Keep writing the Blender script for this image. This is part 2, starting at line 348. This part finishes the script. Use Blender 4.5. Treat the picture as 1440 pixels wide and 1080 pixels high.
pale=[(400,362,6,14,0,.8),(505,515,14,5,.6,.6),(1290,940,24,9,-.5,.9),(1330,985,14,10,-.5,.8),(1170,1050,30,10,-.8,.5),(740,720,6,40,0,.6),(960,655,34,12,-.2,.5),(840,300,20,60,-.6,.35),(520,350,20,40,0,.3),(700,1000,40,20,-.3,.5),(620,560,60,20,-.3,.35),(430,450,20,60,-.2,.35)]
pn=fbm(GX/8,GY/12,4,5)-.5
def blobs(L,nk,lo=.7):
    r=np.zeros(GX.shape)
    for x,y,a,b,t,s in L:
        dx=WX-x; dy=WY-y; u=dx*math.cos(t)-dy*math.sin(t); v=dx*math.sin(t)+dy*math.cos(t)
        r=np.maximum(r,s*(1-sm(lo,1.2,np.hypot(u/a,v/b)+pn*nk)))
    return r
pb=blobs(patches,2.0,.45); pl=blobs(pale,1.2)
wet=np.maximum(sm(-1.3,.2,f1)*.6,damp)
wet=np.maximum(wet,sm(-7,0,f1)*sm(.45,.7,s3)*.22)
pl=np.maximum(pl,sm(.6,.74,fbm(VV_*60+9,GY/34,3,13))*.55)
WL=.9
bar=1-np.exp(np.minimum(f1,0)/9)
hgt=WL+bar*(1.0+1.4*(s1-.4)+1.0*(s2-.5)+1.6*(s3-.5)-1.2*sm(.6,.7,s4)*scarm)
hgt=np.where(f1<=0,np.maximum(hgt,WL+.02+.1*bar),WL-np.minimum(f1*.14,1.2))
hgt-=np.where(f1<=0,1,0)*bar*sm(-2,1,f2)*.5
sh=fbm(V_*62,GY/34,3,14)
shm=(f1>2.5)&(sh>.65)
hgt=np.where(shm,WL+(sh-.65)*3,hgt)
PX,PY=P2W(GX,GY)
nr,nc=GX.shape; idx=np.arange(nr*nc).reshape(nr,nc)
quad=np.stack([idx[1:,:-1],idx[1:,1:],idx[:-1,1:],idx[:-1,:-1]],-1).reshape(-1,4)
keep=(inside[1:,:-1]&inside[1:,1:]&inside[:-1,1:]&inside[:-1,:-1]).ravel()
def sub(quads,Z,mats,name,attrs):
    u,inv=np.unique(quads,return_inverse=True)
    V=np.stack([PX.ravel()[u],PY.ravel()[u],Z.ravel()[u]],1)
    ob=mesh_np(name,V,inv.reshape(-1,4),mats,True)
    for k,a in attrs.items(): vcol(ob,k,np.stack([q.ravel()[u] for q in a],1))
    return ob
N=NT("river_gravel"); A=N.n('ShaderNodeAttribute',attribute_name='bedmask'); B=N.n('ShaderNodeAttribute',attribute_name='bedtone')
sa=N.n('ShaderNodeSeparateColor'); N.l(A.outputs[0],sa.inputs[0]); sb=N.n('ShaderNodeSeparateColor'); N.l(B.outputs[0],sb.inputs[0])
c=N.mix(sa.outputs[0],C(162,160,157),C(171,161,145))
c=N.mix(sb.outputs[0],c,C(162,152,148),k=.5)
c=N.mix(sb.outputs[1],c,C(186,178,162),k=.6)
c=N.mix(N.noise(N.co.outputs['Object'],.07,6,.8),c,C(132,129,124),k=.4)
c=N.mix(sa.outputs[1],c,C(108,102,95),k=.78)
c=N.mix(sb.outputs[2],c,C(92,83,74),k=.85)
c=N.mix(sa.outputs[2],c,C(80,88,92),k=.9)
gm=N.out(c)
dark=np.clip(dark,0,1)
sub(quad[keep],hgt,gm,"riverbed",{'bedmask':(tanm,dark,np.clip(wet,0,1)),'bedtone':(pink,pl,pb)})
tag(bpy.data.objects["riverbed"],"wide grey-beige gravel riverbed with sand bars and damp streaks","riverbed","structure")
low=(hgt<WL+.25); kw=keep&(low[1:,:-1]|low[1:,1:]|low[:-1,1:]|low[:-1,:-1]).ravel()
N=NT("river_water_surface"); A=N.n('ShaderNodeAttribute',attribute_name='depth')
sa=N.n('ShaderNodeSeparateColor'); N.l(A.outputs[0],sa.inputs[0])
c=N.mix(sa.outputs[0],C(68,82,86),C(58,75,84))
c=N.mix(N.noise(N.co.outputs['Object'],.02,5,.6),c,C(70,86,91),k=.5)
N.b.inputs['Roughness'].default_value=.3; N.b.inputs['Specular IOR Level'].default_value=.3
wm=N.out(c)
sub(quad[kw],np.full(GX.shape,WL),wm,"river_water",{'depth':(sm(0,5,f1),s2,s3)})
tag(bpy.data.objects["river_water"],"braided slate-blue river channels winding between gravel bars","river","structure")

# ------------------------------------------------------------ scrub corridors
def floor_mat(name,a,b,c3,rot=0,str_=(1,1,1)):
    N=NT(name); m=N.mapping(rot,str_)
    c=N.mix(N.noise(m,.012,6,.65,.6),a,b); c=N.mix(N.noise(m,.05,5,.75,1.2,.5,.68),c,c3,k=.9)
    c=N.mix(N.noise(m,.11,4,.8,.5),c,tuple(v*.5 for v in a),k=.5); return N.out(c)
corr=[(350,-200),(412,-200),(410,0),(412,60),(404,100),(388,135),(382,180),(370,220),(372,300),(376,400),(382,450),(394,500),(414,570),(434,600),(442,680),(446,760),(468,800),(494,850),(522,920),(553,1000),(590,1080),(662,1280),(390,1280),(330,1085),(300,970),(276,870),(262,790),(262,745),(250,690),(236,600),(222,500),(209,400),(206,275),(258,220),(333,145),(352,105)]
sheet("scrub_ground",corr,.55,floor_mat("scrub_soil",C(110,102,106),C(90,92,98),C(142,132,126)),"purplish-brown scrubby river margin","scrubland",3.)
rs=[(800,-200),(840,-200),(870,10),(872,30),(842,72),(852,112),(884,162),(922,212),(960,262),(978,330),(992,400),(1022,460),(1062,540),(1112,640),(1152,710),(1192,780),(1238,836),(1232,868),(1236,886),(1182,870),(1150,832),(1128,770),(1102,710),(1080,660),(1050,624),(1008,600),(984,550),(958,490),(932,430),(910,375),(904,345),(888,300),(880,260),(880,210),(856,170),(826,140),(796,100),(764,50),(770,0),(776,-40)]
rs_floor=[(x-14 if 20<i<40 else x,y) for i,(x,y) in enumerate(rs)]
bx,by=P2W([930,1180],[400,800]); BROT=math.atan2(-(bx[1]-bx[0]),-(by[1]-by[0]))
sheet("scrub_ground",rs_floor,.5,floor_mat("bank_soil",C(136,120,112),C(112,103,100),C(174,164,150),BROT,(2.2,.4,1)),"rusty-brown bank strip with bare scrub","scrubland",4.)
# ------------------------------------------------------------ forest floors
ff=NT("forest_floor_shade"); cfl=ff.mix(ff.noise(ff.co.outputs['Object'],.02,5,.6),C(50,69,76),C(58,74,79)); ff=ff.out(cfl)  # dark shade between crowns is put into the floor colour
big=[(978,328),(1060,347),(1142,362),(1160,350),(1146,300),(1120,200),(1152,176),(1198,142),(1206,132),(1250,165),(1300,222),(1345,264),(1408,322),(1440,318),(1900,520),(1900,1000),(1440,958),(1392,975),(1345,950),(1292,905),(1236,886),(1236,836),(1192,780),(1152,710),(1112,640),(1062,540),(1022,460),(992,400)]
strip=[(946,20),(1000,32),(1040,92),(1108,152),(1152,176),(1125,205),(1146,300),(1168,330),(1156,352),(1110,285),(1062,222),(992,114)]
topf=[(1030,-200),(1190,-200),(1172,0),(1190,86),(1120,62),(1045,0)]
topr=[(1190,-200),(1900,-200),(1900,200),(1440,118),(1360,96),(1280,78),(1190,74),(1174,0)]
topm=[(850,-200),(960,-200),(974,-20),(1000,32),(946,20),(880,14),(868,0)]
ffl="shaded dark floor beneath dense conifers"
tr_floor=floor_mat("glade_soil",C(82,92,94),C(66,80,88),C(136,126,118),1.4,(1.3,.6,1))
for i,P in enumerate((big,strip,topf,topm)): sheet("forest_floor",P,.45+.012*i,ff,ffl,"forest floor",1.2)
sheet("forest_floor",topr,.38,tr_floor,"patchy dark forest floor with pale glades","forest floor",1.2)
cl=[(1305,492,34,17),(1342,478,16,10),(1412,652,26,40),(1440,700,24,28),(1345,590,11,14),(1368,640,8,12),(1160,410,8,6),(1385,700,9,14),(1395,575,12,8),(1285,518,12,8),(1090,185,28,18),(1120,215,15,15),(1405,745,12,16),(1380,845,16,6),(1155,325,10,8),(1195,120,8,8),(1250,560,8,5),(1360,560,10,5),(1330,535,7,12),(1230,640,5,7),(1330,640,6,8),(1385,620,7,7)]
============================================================
THE TASK: Only the lines from the one containing "dark forest floor" to the end of the listing belong in the output, each reproduced exactly.

SOLUTION TO THE PROBLEM:
sheet("forest_floor",topr,.38,tr_floor,"patchy dark forest floor with pale glades","forest floor",1.2)
cl=[(1305,492,34,17),(1342,478,16,10),(1412,652,26,40),(1440,700,24,28),(1345,590,11,14),(1368,640,8,12),(1160,410,8,6),(1385,700,9,14),(1395,575,12,8),(1285,518,12,8),(1090,185,28,18),(1120,215,15,15),(1405,745,12,16),(1380,845,16,6),(1155,325,10,8),(1195,120,8,8),(1250,560,8,5),(1360,560,10,5),(1330,535,7,12),(1230,640,5,7),(1330,640,6,8),(1385,620,7,7)]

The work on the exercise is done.